Vsevolod Meyerhold was a central figure in the Russian avant-garde. Born in 1874 to a theatre-loving family in the provincial city of Penza, Meyerhold had started as an actor in the Moscow Arts Theatre. In the 1900s he began directing his own experimental productions under the influence of Symbolist ideas. He saw the theatre as a highly stylized, even abstract, form of art, not the imitation of reality, and emphasized the use of mime and gesture to communicate ideas to the audience. He developed these ideas from the traditions of the Italian commedia dell'arte and the Japanese kabuki theatre, which were not that different from the practices of Delsarte and Dalcroze. Meyerhold staged a number of brilliant productions in Petrograd between 1915 and 1917 and he was one of the few artistic figures to support the Bolsheviks when they nationalized the theatres in November 1917. He even joined the Party in the following year. In 1920 Meyerhold was placed in charge of the theatre department in the Commissariat of Enlightenment, the main Soviet authority in education and the arts. Under the slogan 'October in the Theatre' he began a revolution against the old naturalist conventions of the drama house. In 1921 he established the State School for Stage Direction to train the new directors who would take his revolutionary theatre out on to the streets. Eisenstein was one of Meyerhold's first students. He credited Meyerhold's plays with inspiring him to 'abandon engineering and "give myself" to art'.59 Through Meyerhold, Eisenstein came to the idea of the mass spectacle - to a theatre of real life that would break down the conventions and illusions of the stage. He learned to train the actor as an athlete, expressing emotions and ideas through movements and gestures; and, like Meyerhold, he brought farce and pantomime, gymnastics and circus tricks, strong visual symbols and montage to his art.

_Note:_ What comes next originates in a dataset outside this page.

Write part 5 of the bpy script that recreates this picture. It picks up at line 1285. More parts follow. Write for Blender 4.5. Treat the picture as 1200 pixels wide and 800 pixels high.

Eisenstein's style of film montage also reveals Meyerhold's stylized approach. In contrast to the montage of Kuleshov, which was meant to affect the emotions subliminally, Eisenstein's efforts were explicitly didactic and expository. The juxtaposition of images was intended to engage members of the audience in a conscious way - and draw them
towards the correct ideological conclusions. In October, for example, Eisenstein intercuts images of a white horse falling from a bridge into the Neva river with scenes showing Cossack forces suppressing the workers' demonstrations against the Provisional Government in July 1917. The imagery is very complex. The horse had long been a symbol of apocalypse in the Russian intellectual tradition. Before 1917 it had been used by the Symbolists to represent the Revolution, whose imminence they sensed. (Bely's Petersburg is haunted by the hoofbeat sound of Mongol horses approaching from the steppe.) The white horse in particular was also, paradoxically, an emblem of the Bonapar-tist tradition. In Bolshevik propaganda the general mounted on a white horse was a standard symbol of the counter-revolution. After the suppression of the July demonstrations, the new premier of the Provisional Government, Alexander Kerensky, had ordered the arrest of the Bolshevik leaders, who had aimed to use the demonstrations to launch their own putsch. Forced into hiding, Lenin denounced Kerensky as a Bonapartist counter-revolutionary, a point reinforced in the sequence of October which intercuts scenes of Kerensky living like an emperor in the Winter Palace with images of Napoleon. According to Lenin, the events of July had transformed the Revolution into a civil war, a military struggle between the Reds and the Whites. He campaigned for the seizure of power by claiming that Kerensky would establish his own Bonapartist dictatorship if the Soviet did not take control. All these ideas are involved in Eisenstein's image of the falling horse. It was meant to make the audience perceive the suppression of the July demonstrations, as Lenin had described it, as the crucial turning point of 1917.
A similarly conceptual use of montage can be found in the sequence, ironically entitled 'For God and Country', which dramatizes the march of the counter-revolutionary Cossack forces led by General Kornilov against Petrograd in August 1917. Eisenstein made a visual deconstruc-tion of the concept of a 'God' by bombarding the viewer with a chain of images (icon-axe-icon-sabre-a blessing-blood) which increasingly challenge that idea.60 He also used montage to extend time and increase the tension - as in The Battleship Potemkin (1925), in the famous massacre scene on the steps of Odessa in which the action is slowed down by the intercutting of close-ups of faces in the crowd with
repeated images of the soldiers' descent down the stairs.* The scene, by the way, was entirely fictional: there was no massacre on the Odessa steps in 1905 - although it often appears in the history books.